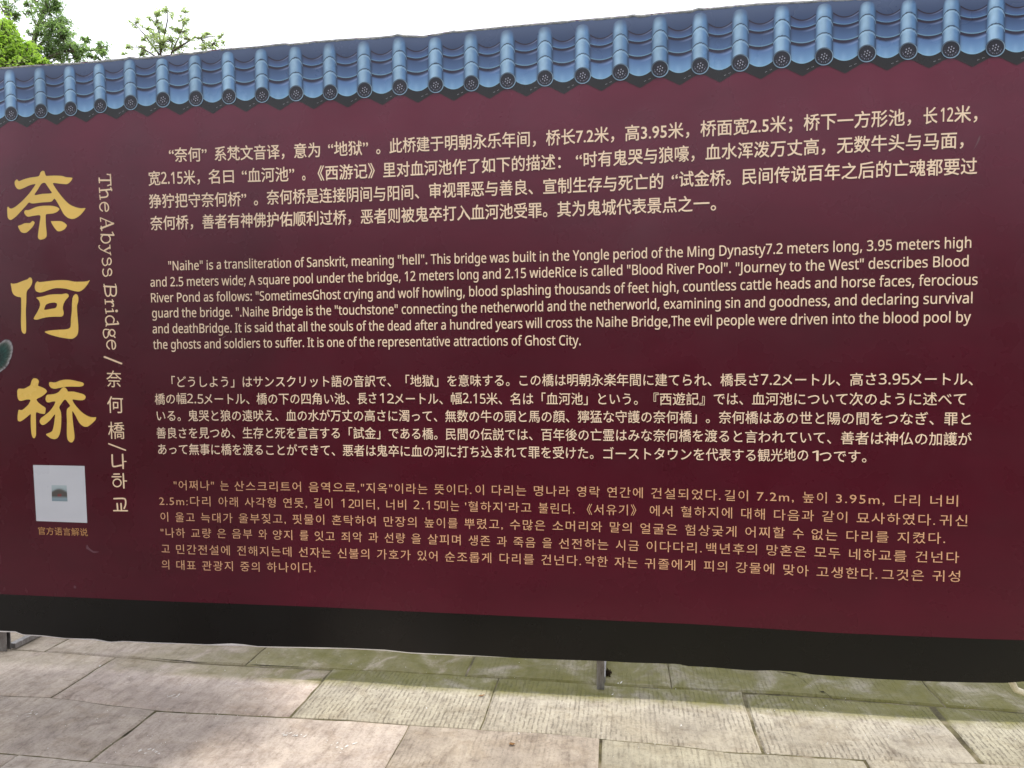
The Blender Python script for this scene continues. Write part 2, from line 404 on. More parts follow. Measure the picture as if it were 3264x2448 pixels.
line('ja', [('橋の幅',494.8,1290),('2.5',598,1287),('メートル、',652,1289.5),('橋の下の四角い池、',819,1289),('長さ',1140,1289),('12',1211.3,1286),('メートル、',1259,1289.5),('幅',1438,1289.4),('2.15',1475.8,1287),('米、名は',1551,1289.7),('「血河池」',1727,1290),('という。',1907,1290.5),('『西遊記』',2083.5,1291.5),('では、',2275,1291),('血河池について',2396.9,1291),('次のように述べて',2707.4,1292)],3078,1292.4)
line('ja', [('いる。',501.2,1342.5),('鬼哭と狼の',601.5,1342.5),('遠吠え、',773.6,1342.5),('血の水が万丈の高さに',912.6,1342.5),('濁って、',1272.5,1343.5),('無数の牛の頭と馬の顔、',1420,1345),('獰猛な守護の',1841.8,1347),('奈何橋」',2082.2,1348.5),('。',2249.8,1349.5),('奈何橋はあの世と',2290.8,1349.5),('陽の間をつなぎ、',2637.8,1353.3),('罪と',3009.3,1355)],3093,1355.5)
line('ja', [('善良さを見つめ、',500.4,1397.3),('生存と死を宣言する',774.5,1397.5),('「試金」',1112.3,1398.5),('である橋。',1239.8,1399.5),('民間の伝説では、',1421.7,1402),('百年後の亡霊は',1725.8,1404),('みな奈何橋を',2002.8,1406.3),('渡ると',2246.8,1408.4),('言われていて、',2374.6,1411),('善者は神仏の',2680.3,1415.7),('加護が',2960.8,1419)],3096,1420)
line('ja', [('あって',505.5,1449),('無事に橋を渡ることができて、',604.5,1449.5),('悪者は鬼卒に',1093.2,1453.4),('血の',1312,1456),('河に打ち込まれて',1385.2,1457),('罪を受けた。',1685,1460),('ゴーストタウンを',1923.4,1464),('代表する',2250,1468),('観光地の',2415.3,1470.6),('1',2588,1470),('つです。',2612,1473.5)],2761,1475)
line('ko', [('"어쩌나"',555.3,1561.8),('는',703,1563),('산스크리트어',748,1564.5),('음역으로,',984.6,1567.5),('"지옥"이라는',1151.4,1570.5),('뜻이다.',1385.2,1575.5),('이 다리는',1515.3,1577.3),('명나라',1702.2,1580.7),('영락',1838.7,1583),('연간에',1935,1585),('건설되었다.',2075.8,1588.5),('길이',2310,1596),('7.2m,',2412.3,1598),('높이',2558.4,1602),('3.95m,',2664.4,1605),('다리',2851.3,1611),('너비',2965,1613.5)],3053,1614.5)
line('ko', [('2.5m:다리',508.5,1611.2),('아래',697.7,1614),('사각형',781,1616),('연못,',903.2,1618),('길이',1000.8,1619),('12',1088.3,1619),('미터,',1132,1622),('너비',1232,1624.5),('2.15',1319,1624.5),('미는',1405,1627.5),("'혈하지'라고",1483,1630),('불린다.',1717.2,1635.3),('《서유기》',1870.5,1640),('에서',2070.7,1644),('혈하지에',2170.3,1648),('대해',2362.5,1653),('다음과',2466.9,1658),('같이',2620.2,1662),('묘사하였다.',2730.2,1668),('귀신',2994.3,1675.8)],3083,1677.6)
line('ko', [('이',512.6,1662),('울고',560,1663.5),('늑대가',641.5,1665),('울부짖고,',762,1667),('핏물이',933.7,1670),('혼탁하여',1058.6,1673),('만장의',1223.8,1677.8),('높이를',1353.4,1680.6),('뿌렸고,',1481,1684.7),('수많은',1625.7,1688),('소머리와',1761.4,1692),('말의',1944,1696.5),('얼굴은',2040.6,1701),('험상궂게',2183.2,1706),('어찌할',2375.4,1712.4),('수',2527,1716),('없는',2585.9,1719.7),('다리를',2697.5,1725),('지켰다.',2859.9,1730.4)],3012.3,1733.5)
line('ko', [('"나하',513.4,1712.4),('교량',610.2,1714.4),('은',693.6,1715),('음부',740.4,1716),('와',825,1717.5),('양지',870.6,1719.7),('를',956,1721.5),('잇고',1003.7,1723.3),('죄악',1089,1726.4),('과',1175,1728),('선량',1226.7,1729.5),('을',1312,1732),('살피며',1363.7,1734.5),('생존',1493.9,1738),('과',1584,1741),('죽음',1636.9,1743.5),('을',1729,1746),('선전하는',1781.6,1748.3),('시금',1962.9,1753.6),('이다다리.',2060.8,1757.5),('백년후의',2251,1764),('망혼은',2443.3,1770),('모두',2595.7,1776.4),('네하교를',2706,1783),('건넌다',2917.8,1791.7)],3056.6,1794.9)
line('ko', [('고',515.8,1763.7),('민간전설에',562.6,1765.5),('전해지는데',756.7,1770.3),('선자는',953.2,1774.7),('신불의',1077.3,1778.5),('가호가',1202.2,1782),('있어',1331.2,1786),('순조롭게',1418.7,1790),('다리를',1592.7,1795.5),('건넌다.',1725.8,1800),('악한',1864.5,1804),('자는',1959,1808),('귀졸에게',2055.2,1812.5),('피의',2243.3,1820),('강물에',2345.3,1825),('맞아',2497,1832),('고생한다.',2602.2,1839),('그것은',2809.6,1848),('귀성',2971.5,1853)],3059.6,1855)
line('ko', [('의',516.6,1814),('대표',563.4,1815.5),('관광지',645.6,1818),('중의',766.9,1820),('하나이다.',851.5,1823)],1006,1824.3)

LABEL = {'zh': 'line of cream Chinese characters', 'en': 'line of cream English text', 'ja': 'line of cream Japanese text', 'ko': 'line of thin Korean text'}
pend = []
def joint(kind, la, fi):
    "what stands between two neighbouring pieces: (typed separator, extra gap in em)"
    if kind == 'en': return ('' if (la, fi) == (',', 'T') else ' '), 0
    if kind == 'ko':
        if la.isdigit() or fi.isdigit() and 0: return '', 0
        if la == ',' and fi == '"': return '', 0
        if la == '.' and fi in '이길악백귀그': return '', .12
        return ' ', .06
    e = 0
    if la in '”': e += .50
    if fi in '“' and la not in '，：': e += .45
    if fi in '“' and la in '，：': e += .30
    if la in '」』' : e += .0
    return '', e
def digits(tx): return all(c in '0123456789.' for c in tx)
for li, (kind, segs, xe, ye) in enumerate(LINES):
    p = P[kind]
    for si, (tx, x, y) in enumerate(segs):
        pend.append((li, si, glyph_curve(tx, F_LAT if kind != 'en' and digits(tx) else p['f'], p['sp'])))
        if si+1 < len(segs):
            fi = segs[si+1][0][0]; sep, _ = joint(kind, tx[-1], fi)
            pend.append((li, (si, 'j'), glyph_curve(tx+sep+fi, p['f'], p['sp'])))
            pend.append((li, (si, 'f'), glyph_curve(fi, p['f'], p['sp'])))
def capt(txt): return glyph_curve(txt, F_CJK)
upright = [('奈', 340, 1180.8, 388, 1234.8), ('何', 342.5, 1262.5, 393.5, 1317), ('橋', 345.5, 1344, 398, 1399.5)]
up_o = [(capt(a), b) for a, *b in upright]
cap_o = capt('官方语言解说')
bpy.context.view_layer.update()
dg = bpy.context.evaluated_depsgraph_get()
def grab(o):
    ev = o.evaluated_get(dg); me = ev.to_mesh()
    V = [(v.co.x, v.co.y) for v in me.vertices]; Fc = [tuple(p.vertices) for p in me.polygons]
    ev.to_mesh_clear(); return V, Fc
data = {}
for li, si, o in pend: data[(li, si)] = grab(o)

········

_Stated goal_
All of the data above should be quoted exactly, except for the pictures.

_Reply_
The Blender Python script for this scene continues. Write part 2, from line 404 on. More parts follow. Measure the picture as if it were 3264x2448 pixels.
line('ja', [('橋の幅',494.8,1290),('2.5',598,1287),('メートル、',652,1289.5),('橋の下の四角い池、',819,1289),('長さ',1140,1289),('12',1211.3,1286),('メートル、',1259,1289.5),('幅',1438,1289.4),('2.15',1475.8,1287),('米、名は',1551,1289.7),('「血河池」',1727,1290),('という。',1907,1290.5),('『西遊記』',2083.5,1291.5),('では、',2275,1291),('血河池について',2396.9,1291),('次のように述べて',2707.4,1292)],3078,1292.4)
line('ja', [('いる。',501.2,1342.5),('鬼哭と狼の',601.5,1342.5),('遠吠え、',773.6,1342.5),('血の水が万丈の高さに',912.6,1342.5),('濁って、',1272.5,1343.5),('無数の牛の頭と馬の顔、',1420,1345),('獰猛な守護の',1841.8,1347),('奈何橋」',2082.2,1348.5),('。',2249.8,1349.5),('奈何橋はあの世と',2290.8,1349.5),('陽の間をつなぎ、',2637.8,1353.3),('罪と',3009.3,1355)],3093,1355.5)
line('ja', [('善良さを見つめ、',500.4,1397.3),('生存と死を宣言する',774.5,1397.5),('「試金」',1112.3,1398.5),('である橋。',1239.8,1399.5),('民間の伝説では、',1421.7,1402),('百年後の亡霊は',1725.8,1404),('みな奈何橋を',2002.8,1406.3),('渡ると',2246.8,1408.4),('言われていて、',2374.6,1411),('善者は神仏の',2680.3,1415.7),('加護が',2960.8,1419)],3096,1420)
line('ja', [('あって',505.5,1449),('無事に橋を渡ることができて、',604.5,1449.5),('悪者は鬼卒に',1093.2,1453.4),('血の',1312,1456),('河に打ち込まれて',1385.2,1457),('罪を受けた。',1685,1460),('ゴーストタウンを',1923.4,1464),('代表する',2250,1468),('観光地の',2415.3,1470.6),('1',2588,1470),('つです。',2612,1473.5)],2761,1475)
line('ko', [('"어쩌나"',555.3,1561.8),('는',703,1563),('산스크리트어',748,1564.5),('음역으로,',984.6,1567.5),('"지옥"이라는',1151.4,1570.5),('뜻이다.',1385.2,1575.5),('이 다리는',1515.3,1577.3),('명나라',1702.2,1580.7),('영락',1838.7,1583),('연간에',1935,1585),('건설되었다.',2075.8,1588.5),('길이',2310,1596),('7.2m,',2412.3,1598),('높이',2558.4,1602),('3.95m,',2664.4,1605),('다리',2851.3,1611),('너비',2965,1613.5)],3053,1614.5)
line('ko', [('2.5m:다리',508.5,1611.2),('아래',697.7,1614),('사각형',781,1616),('연못,',903.2,1618),('길이',1000.8,1619),('12',1088.3,1619),('미터,',1132,1622),('너비',1232,1624.5),('2.15',1319,1624.5),('미는',1405,1627.5),("'혈하지'라고",1483,1630),('불린다.',1717.2,1635.3),('《서유기》',1870.5,1640),('에서',2070.7,1644),('혈하지에',2170.3,1648),('대해',2362.5,1653),('다음과',2466.9,1658),('같이',2620.2,1662),('묘사하였다.',2730.2,1668),('귀신',2994.3,1675.8)],3083,1677.6)
line('ko', [('이',512.6,1662),('울고',560,1663.5),('늑대가',641.5,1665),('울부짖고,',762,1667),('핏물이',933.7,1670),('혼탁하여',1058.6,1673),('만장의',1223.8,1677.8),('높이를',1353.4,1680.6),('뿌렸고,',1481,1684.7),('수많은',1625.7,1688),('소머리와',1761.4,1692),('말의',1944,1696.5),('얼굴은',2040.6,1701),('험상궂게',2183.2,1706),('어찌할',2375.4,1712.4),('수',2527,1716),('없는',2585.9,1719.7),('다리를',2697.5,1725),('지켰다.',2859.9,1730.4)],3012.3,1733.5)
line('ko', [('"나하',513.4,1712.4),('교량',610.2,1714.4),('은',693.6,1715),('음부',740.4,1716),('와',825,1717.5),('양지',870.6,1719.7),('를',956,1721.5),('잇고',1003.7,1723.3),('죄악',1089,1726.4),('과',1175,1728),('선량',1226.7,1729.5),('을',1312,1732),('살피며',1363.7,1734.5),('생존',1493.9,1738),('과',1584,1741),('죽음',1636.9,1743.5),('을',1729,1746),('선전하는',1781.6,1748.3),('시금',1962.9,1753.6),('이다다리.',2060.8,1757.5),('백년후의',2251,1764),('망혼은',2443.3,1770),('모두',2595.7,1776.4),('네하교를',2706,1783),('건넌다',2917.8,1791.7)],3056.6,1794.9)
line('ko', [('고',515.8,1763.7),('민간전설에',562.6,1765.5),('전해지는데',756.7,1770.3),('선자는',953.2,1774.7),('신불의',1077.3,1778.5),('가호가',1202.2,1782),('있어',1331.2,1786),('순조롭게',1418.7,1790),('다리를',1592.7,1795.5),('건넌다.',1725.8,1800),('악한',1864.5,1804),('자는',1959,1808),('귀졸에게',2055.2,1812.5),('피의',2243.3,1820),('강물에',2345.3,1825),('맞아',2497,1832),('고생한다.',2602.2,1839),('그것은',2809.6,1848),('귀성',2971.5,1853)],3059.6,1855)
line('ko', [('의',516.6,1814),('대표',563.4,1815.5),('관광지',645.6,1818),('중의',766.9,1820),('하나이다.',851.5,1823)],1006,1824.3)

LABEL = {'zh': 'line of cream Chinese characters', 'en': 'line of cream English text', 'ja': 'line of cream Japanese text', 'ko': 'line of thin Korean text'}
pend = []
def joint(kind, la, fi):
    "what stands between two neighbouring pieces: (typed separator, extra gap in em)"
    if kind == 'en': return ('' if (la, fi) == (',', 'T') else ' '), 0
    if kind == 'ko':
        if la.isdigit() or fi.isdigit() and 0: return '', 0
        if la == ',' and fi == '"': return '', 0
        if la == '.' and fi in '이길악백귀그': return '', .12
        return ' ', .06
    e = 0
    if la in '”': e += .50
    if fi in '“' and la not in '，：': e += .45
    if fi in '“' and la in '，：': e += .30
    if la in '」』' : e += .0
    return '', e
def digits(tx): return all(c in '0123456789.' for c in tx)
for li, (kind, segs, xe, ye) in enumerate(LINES):
    p = P[kind]
    for si, (tx, x, y) in enumerate(segs):
        pend.append((li, si, glyph_curve(tx, F_LAT if kind != 'en' and digits(tx) else p['f'], p['sp'])))
        if si+1 < len(segs):
            fi = segs[si+1][0][0]; sep, _ = joint(kind, tx[-1], fi)
            pend.append((li, (si, 'j'), glyph_curve(tx+sep+fi, p['f'], p['sp'])))
            pend.append((li, (si, 'f'), glyph_curve(fi, p['f'], p['sp'])))
def capt(txt): return glyph_curve(txt, F_CJK)
upright = [('奈', 340, 1180.8, 388, 1234.8), ('何', 342.5, 1262.5, 393.5, 1317), ('橋', 345.5, 1344, 398, 1399.5)]
up_o = [(capt(a), b) for a, *b in upright]
cap_o = capt('官方语言解说')
bpy.context.view_layer.update()
dg = bpy.context.evaluated_depsgraph_get()
def grab(o):
    ev = o.evaluated_get(dg); me = ev.to_mesh()
    V = [(v.co.x, v.co.y) for v in me.vertices]; Fc = [tuple(p.vertices) for p in me.polygons]
    ev.to_mesh_clear(); return V, Fc
data = {}
for li, si, o in pend: data[(li, si)] = grab(o)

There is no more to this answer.